Minnesota Star Tribune spotlights Christian Reif and his 2025 Lakes Area Music Festival season

Photo credit: Simon Pauly

Lakes Area Music Festival has an opera emphasis this year
By Rob Hubbard
The Minnesota Star Tribune
July 22, 2025

The festival, which runs July 25 - Aug. 17 in Brainerd, will include the opera “Hansel and Gretel” and singers performing opera arias and duets.

If you wander in the woods around Minnesota’s lake-lined city of Brainerd, you probably won’t find a gingerbread house that holds a hungry witch, but it could happen.

At least that’s the premise of the Lakes Area Music Festival’s production of Engelbert Humperdinck’s opera, “Hansel and Gretel,” this summer’s centerpiece of a festival that’s growing increasingly operatic by the year.

“Opera has always been an integral part of the festival,” said German conductor Christian Reif, music director of the festival since 2021. “Now we have the amazing luxury of a full theater at the Gichi-ziibi Center for the Arts. We have the opportunity to be in the pit and to fully stage an opera.”

The 16-year-old festival opens this weekend, and, in addition to its production of “Hansel and Gretel” (Aug. 9-10), there will be a night of orchestra-accompanied arias and duets from singers in the festival’s resident artist program (Aug. 1) and festival-closing concerts of orchestral excerpts from Richard Wagner’s expansive “Ring Cycle,” presented alongside music from Howard Shore’s scores for the “Lord of the Rings” films (Aug. 16-17).

The final concerts might bring together the largest orchestra in the festival’s history. Brainerd has become a summertime destination for members of several American orchestras, particularly those from the Milwaukee Symphony Orchestra, St. Louis Symphony Orchestra and Minnesota Orchestra, but also New York’s Metropolitan Opera Orchestra and the San Francisco Symphony.
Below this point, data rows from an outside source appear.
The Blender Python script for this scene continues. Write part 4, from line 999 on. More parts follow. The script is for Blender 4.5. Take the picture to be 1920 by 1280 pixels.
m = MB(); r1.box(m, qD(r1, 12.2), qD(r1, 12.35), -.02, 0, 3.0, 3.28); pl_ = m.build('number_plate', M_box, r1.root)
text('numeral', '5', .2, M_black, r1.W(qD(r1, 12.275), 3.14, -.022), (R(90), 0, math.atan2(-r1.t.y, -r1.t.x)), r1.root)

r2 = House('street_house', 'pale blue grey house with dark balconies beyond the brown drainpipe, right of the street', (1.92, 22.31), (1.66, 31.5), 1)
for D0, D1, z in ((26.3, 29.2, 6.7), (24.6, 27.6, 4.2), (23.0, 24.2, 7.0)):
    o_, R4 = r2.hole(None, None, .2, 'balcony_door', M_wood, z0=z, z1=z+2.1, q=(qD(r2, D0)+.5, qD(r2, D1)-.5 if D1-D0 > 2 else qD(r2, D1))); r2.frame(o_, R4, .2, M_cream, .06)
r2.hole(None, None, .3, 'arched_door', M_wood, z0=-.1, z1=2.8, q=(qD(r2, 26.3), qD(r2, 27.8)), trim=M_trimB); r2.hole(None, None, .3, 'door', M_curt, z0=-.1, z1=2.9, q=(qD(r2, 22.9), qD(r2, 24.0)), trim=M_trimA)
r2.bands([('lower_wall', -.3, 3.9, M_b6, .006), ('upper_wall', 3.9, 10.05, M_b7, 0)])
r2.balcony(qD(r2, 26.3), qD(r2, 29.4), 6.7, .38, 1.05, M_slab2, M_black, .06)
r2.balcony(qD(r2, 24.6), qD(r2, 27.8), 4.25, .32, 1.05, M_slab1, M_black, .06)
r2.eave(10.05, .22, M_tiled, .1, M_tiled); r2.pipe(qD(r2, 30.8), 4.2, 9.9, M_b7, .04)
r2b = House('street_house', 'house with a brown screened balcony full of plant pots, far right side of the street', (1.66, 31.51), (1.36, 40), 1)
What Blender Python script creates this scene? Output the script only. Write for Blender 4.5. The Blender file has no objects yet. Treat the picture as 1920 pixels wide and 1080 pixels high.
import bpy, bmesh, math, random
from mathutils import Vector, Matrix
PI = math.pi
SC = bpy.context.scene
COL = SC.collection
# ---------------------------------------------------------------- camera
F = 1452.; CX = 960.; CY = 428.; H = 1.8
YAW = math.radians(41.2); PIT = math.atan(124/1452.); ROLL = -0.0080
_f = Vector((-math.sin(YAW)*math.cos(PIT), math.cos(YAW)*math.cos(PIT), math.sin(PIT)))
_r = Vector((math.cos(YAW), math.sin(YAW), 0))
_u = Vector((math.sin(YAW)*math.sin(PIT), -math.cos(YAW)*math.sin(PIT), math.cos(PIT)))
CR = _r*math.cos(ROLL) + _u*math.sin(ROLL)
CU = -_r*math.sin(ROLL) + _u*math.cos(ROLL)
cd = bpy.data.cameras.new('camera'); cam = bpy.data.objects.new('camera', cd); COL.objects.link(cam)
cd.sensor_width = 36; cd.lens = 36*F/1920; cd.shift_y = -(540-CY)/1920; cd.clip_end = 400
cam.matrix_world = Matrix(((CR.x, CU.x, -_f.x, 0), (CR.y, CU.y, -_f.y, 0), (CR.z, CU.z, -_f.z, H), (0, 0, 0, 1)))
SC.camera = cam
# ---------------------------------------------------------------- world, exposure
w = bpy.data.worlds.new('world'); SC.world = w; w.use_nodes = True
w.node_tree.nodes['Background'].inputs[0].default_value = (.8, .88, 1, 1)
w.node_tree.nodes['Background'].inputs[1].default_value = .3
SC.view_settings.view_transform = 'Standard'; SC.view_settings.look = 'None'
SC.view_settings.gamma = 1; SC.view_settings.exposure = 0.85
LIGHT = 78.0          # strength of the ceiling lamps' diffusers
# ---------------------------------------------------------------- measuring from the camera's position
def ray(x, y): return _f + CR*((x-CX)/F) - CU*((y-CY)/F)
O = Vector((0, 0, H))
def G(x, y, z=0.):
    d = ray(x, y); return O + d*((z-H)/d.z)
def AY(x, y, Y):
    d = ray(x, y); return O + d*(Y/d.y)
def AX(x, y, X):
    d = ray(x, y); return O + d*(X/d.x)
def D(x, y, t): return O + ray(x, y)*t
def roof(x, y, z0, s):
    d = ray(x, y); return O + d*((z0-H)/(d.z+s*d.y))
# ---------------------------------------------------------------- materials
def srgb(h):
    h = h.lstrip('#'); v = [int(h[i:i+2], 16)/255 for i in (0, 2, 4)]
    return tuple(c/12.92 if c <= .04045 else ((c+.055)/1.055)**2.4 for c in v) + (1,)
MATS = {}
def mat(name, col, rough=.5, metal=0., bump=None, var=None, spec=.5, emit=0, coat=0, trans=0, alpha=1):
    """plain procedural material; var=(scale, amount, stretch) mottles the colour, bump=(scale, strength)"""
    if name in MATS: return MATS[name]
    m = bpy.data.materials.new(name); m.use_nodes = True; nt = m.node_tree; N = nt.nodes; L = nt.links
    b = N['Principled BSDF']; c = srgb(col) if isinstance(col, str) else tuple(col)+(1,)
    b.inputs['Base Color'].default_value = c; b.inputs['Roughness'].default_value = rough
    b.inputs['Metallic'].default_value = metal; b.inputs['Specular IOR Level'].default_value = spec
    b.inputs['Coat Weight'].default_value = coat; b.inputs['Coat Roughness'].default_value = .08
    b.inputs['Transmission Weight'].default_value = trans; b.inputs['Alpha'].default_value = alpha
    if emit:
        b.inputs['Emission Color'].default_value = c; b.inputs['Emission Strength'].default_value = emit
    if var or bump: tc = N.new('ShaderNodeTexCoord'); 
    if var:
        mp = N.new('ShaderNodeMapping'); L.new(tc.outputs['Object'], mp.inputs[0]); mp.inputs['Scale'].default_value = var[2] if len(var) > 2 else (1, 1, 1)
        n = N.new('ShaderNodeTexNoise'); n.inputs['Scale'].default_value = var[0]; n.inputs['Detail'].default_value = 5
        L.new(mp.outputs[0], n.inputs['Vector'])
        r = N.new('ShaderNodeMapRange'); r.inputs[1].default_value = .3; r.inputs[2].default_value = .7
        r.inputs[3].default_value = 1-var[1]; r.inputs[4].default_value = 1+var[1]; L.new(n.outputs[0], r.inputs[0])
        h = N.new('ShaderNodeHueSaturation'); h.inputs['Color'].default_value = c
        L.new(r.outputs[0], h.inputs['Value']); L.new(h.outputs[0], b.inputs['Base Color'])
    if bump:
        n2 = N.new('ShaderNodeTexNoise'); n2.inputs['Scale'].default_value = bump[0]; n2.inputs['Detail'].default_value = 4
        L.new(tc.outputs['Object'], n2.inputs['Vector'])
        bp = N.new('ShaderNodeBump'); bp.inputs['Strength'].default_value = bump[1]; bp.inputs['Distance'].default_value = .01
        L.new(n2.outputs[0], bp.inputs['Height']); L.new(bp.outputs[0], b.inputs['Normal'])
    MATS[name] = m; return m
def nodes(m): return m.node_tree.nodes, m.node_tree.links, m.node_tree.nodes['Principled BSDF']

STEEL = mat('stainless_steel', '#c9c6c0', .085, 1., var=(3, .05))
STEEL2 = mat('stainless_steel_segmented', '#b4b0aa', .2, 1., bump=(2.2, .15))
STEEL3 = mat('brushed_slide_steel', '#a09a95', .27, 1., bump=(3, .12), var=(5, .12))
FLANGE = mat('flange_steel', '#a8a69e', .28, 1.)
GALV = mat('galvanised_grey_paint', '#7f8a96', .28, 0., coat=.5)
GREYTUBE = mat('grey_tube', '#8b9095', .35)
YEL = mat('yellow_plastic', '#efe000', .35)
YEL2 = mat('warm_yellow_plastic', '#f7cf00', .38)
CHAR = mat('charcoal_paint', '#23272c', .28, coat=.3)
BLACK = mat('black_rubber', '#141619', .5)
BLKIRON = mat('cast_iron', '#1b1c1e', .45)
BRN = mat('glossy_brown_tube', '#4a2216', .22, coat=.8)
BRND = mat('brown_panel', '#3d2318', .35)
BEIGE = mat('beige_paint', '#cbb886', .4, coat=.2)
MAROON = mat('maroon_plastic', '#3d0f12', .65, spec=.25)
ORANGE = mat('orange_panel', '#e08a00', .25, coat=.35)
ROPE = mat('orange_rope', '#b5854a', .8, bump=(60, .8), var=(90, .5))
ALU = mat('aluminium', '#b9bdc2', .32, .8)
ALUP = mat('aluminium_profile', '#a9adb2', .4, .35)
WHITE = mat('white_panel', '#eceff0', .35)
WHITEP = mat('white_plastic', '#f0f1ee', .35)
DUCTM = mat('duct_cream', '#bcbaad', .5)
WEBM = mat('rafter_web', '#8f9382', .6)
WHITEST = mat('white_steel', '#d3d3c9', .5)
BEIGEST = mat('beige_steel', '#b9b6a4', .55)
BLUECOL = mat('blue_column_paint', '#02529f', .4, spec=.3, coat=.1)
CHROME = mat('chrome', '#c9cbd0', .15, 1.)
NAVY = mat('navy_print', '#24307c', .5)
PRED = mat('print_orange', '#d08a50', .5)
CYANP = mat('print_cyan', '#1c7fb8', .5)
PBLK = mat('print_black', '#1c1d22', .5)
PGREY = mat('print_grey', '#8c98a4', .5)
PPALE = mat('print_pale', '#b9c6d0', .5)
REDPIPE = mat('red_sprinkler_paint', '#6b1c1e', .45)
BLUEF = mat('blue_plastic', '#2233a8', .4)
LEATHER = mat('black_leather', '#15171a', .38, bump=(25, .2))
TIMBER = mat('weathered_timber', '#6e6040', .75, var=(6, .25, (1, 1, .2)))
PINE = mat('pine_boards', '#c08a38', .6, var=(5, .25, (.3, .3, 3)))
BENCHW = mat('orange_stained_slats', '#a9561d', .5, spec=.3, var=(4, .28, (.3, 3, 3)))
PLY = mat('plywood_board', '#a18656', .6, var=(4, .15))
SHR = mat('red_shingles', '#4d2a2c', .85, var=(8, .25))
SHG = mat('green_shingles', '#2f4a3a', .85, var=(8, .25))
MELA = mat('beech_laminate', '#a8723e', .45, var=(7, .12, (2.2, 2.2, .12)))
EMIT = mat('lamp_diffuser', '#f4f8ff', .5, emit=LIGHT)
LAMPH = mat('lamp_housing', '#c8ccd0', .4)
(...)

“It’s an embarrassment of riches, the musicians we’ve had,” Reif said. “For last year’s finale, Richard Strauss’ ‘Ein Heldenleben,’ I think five of the nine horns were the principal horns of their orchestras. It’s the same this year. These are really incredible artists. … There are so many who come back year after year. It’s always a great group of friends, and feels like family.”

One group that’s new each year is the cohort of resident operatic artists who use the festival as a bridge between their collegiate and professional careers.

“The appointment of Bretton Brown as the program leader and Samantha Malk as head coach in 2024 — both faculty at London’s Guildhall School of Music & Drama — has cemented the program’s reputation as a premier destination for young professionals,” said John Taylor Ward, the festival’s co-founder and co-artistic director. “We now receive more than 250 applications annually for just four singer spots.”

Those four singers will all participate in “Hansel and Gretel,” which Reif described as on his bucket list of works he wants to conduct.

“People joke that it’s the best Wagner opera, because of all of its amazing tunes,” Reif said. “Humperdinck was very Wagnerian in his orchestra writing. But he managed to make it so simple at the same time. All of these songs and duets that seemed like they were always there. In nature, in the collective musical mind.”

Reif’s connection to opera extends to his home life, in that he’s married to increasingly renowned soprano Julia Bullock. The two won a Grammy last year for their album, “Walking in the Dark,” for which Reif accompanied her on piano.

Yet the final operatic offering doesn’t involve singers at all. “The Ring: An Orchestral Adventure” is a 70-minute condensation of many of the key orchestral elements in Wagner’s “The Ring of the Nibelung,” a four-opera saga that takes about 15 hours to complete. Pairing it with Shore’s “Lord of the Rings” music invites the question of whether author J.R.R. Tolkien was partially inspired by Wagner when creating his fantasy novels, an allegation at which the author reportedly bristled.

“I would say the roots of them all are sagas, whether they are Germanic or Teutonic or other legends,” Reif said. “So they go back centuries, and authors weave these legends together.

“Similarly, film composers like Howard Shore and John Williams write these incredibly legendary epic soundtracks that, musically, draw from Wagner, Prokofiev, Shostakovich, Tchaikovsky and Berlioz.”

So come for “The Lord of the Rings,” stay for the Wagner?

“Exactly, but, minutes-wise, the Wagner tops it by quite a bit.”